>>>>

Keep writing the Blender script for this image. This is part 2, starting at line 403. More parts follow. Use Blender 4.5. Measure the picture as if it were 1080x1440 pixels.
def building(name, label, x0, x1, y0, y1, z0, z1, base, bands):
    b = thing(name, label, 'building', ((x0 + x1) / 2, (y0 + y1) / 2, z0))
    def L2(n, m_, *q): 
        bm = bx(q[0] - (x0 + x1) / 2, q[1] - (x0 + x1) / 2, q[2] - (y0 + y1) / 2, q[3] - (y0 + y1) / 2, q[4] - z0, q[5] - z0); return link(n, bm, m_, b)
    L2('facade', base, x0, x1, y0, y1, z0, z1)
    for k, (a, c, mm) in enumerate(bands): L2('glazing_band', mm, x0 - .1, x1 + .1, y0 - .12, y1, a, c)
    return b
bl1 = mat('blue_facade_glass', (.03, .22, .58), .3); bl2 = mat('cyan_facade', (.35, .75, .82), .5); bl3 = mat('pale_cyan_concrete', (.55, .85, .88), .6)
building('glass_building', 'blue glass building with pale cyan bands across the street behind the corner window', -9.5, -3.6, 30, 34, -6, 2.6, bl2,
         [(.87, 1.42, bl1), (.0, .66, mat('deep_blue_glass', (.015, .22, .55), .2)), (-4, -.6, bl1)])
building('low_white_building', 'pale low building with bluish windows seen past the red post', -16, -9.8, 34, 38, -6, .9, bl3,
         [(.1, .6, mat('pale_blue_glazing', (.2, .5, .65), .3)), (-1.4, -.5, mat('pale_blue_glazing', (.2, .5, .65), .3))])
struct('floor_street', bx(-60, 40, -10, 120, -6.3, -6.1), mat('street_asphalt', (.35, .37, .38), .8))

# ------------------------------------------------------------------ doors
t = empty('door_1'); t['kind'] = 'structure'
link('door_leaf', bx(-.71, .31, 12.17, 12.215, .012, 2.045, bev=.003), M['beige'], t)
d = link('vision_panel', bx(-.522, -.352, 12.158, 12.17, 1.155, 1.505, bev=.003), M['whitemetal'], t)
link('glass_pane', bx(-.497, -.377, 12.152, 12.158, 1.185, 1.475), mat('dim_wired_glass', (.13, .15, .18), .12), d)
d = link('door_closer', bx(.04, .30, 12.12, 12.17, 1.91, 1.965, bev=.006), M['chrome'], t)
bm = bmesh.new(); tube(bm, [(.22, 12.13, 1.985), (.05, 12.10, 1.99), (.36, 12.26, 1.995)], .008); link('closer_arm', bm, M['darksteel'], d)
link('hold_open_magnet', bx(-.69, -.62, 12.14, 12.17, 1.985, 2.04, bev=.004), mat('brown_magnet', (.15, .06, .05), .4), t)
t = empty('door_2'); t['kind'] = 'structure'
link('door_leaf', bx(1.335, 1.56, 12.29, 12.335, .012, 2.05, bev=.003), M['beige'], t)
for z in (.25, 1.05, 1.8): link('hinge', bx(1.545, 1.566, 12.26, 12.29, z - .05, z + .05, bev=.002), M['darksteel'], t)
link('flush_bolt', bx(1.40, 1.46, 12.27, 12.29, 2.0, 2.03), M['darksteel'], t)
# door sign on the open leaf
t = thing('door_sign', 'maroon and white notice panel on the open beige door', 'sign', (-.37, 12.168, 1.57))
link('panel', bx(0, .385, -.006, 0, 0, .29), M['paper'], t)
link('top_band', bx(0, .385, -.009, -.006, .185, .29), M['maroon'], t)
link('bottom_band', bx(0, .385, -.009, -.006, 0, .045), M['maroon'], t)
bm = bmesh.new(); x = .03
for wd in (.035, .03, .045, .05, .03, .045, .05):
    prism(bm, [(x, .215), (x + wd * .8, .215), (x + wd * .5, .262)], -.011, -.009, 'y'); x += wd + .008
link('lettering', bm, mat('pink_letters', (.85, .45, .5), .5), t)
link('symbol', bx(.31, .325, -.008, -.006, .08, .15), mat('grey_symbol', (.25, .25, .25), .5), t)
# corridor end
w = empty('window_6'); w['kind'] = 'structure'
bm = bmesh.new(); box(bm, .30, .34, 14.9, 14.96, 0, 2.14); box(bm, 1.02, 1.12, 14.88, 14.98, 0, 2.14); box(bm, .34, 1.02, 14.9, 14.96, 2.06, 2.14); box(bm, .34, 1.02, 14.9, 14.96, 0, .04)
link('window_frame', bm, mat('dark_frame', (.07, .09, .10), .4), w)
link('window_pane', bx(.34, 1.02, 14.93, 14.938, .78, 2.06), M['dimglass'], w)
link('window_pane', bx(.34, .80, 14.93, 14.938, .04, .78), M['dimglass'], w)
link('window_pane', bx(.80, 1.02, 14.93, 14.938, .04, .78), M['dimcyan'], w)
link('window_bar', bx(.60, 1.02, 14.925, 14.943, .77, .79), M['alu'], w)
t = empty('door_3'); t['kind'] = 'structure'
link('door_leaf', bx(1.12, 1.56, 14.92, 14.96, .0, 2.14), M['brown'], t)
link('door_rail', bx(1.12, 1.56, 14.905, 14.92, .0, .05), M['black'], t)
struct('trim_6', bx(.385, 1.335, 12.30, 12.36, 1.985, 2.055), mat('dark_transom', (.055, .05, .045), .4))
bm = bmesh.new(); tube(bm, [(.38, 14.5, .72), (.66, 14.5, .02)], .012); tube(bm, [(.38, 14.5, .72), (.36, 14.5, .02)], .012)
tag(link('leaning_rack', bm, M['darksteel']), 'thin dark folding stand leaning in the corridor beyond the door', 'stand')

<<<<

■ **What to do**
Return exactly the lines from the beginning of the data above through the one containing "(.35, .37, .38), .8))", please. Include both end lines and add nothing else.

■ **Problem solution**
Keep writing the Blender script for this image. This is part 2, starting at line 403. More parts follow. Use Blender 4.5. Measure the picture as if it were 1080x1440 pixels.
def building(name, label, x0, x1, y0, y1, z0, z1, base, bands):
    b = thing(name, label, 'building', ((x0 + x1) / 2, (y0 + y1) / 2, z0))
    def L2(n, m_, *q): 
        bm = bx(q[0] - (x0 + x1) / 2, q[1] - (x0 + x1) / 2, q[2] - (y0 + y1) / 2, q[3] - (y0 + y1) / 2, q[4] - z0, q[5] - z0); return link(n, bm, m_, b)
    L2('facade', base, x0, x1, y0, y1, z0, z1)
    for k, (a, c, mm) in enumerate(bands): L2('glazing_band', mm, x0 - .1, x1 + .1, y0 - .12, y1, a, c)
    return b
bl1 = mat('blue_facade_glass', (.03, .22, .58), .3); bl2 = mat('cyan_facade', (.35, .75, .82), .5); bl3 = mat('pale_cyan_concrete', (.55, .85, .88), .6)
building('glass_building', 'blue glass building with pale cyan bands across the street behind the corner window', -9.5, -3.6, 30, 34, -6, 2.6, bl2,
         [(.87, 1.42, bl1), (.0, .66, mat('deep_blue_glass', (.015, .22, .55), .2)), (-4, -.6, bl1)])
building('low_white_building', 'pale low building with bluish windows seen past the red post', -16, -9.8, 34, 38, -6, .9, bl3,
         [(.1, .6, mat('pale_blue_glazing', (.2, .5, .65), .3)), (-1.4, -.5, mat('pale_blue_glazing', (.2, .5, .65), .3))])
struct('floor_street', bx(-60, 40, -10, 120, -6.3, -6.1), mat('street_asphalt', (.35, .37, .38), .8))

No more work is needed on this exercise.